450 Jahre bis zur Verrottung
Tatsächlich tut Handeln not. Denn die Mikroplastikteilchen sind zu klein, um in den kommunalen Klärwerken vollständig heraus gefiltert zu werden. So landen sie in den Flüssen und letzlich im Meer. Dort schweben sie im Wasser verteilt bis zu 450 Jahren, bevor sie sich zersetzen. Laut der Naturschutz-Organisation WWF stammen 20 bis 35 Prozent des Mikroplastiks in den Meeren aus synthetischer Bekleidung. Die Kleinstpartikel finden sich im Verdauungstrakt bei 5,5 Prozent der Fische aus Nord- und Ostsee. Noch schlimmer ist es bei den Meeresfrüchten: Fast ein Drittel aller Nordseegarnelen wiesen Plastikfasern auf.
Volle Waschmaschine, weniger Mikroplastik
Dabei kann jeder Verbraucher dazu beitragen, die Mikroplastikbelastung zu vermindern. Ein einfaches Mittel ist, einmal gekaufte Kleider länger zu tragen. Denn bei den ersten drei Wäschen gehen je nach Faserart sogar 50 bis 850 Milligramm Mikroplastik ins Abwasser. Das ergab eine Untersuchung des Forschungsinstituts Textil und Bekleidung der Hochschule Niederrhein (FTB). “Qualität statt Quantität”, lautet deshalb die Empfehlung der FTB-Forscher.

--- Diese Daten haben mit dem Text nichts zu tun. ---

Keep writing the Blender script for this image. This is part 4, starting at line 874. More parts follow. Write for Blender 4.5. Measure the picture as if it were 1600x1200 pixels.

Viermal so hoch wie in der Waschmaschine ist allerdings der Mikroplastik-Abrieb im Wäschetrockner. Selbst nach dem zehnten Zyklus beträgt er noch 88 Milligramm pro Kilo. Aber auch in der Waschmaschine kann der Abrieb vermindert werden. Eine Maschine mit einer Ladung von 3,2 Kilogramm Wäsche erzeugt nur etwa die Hälfte an Abrieb wie eine Waschmaschine, die nur mit 1,3 Kilogramm beladen wurde.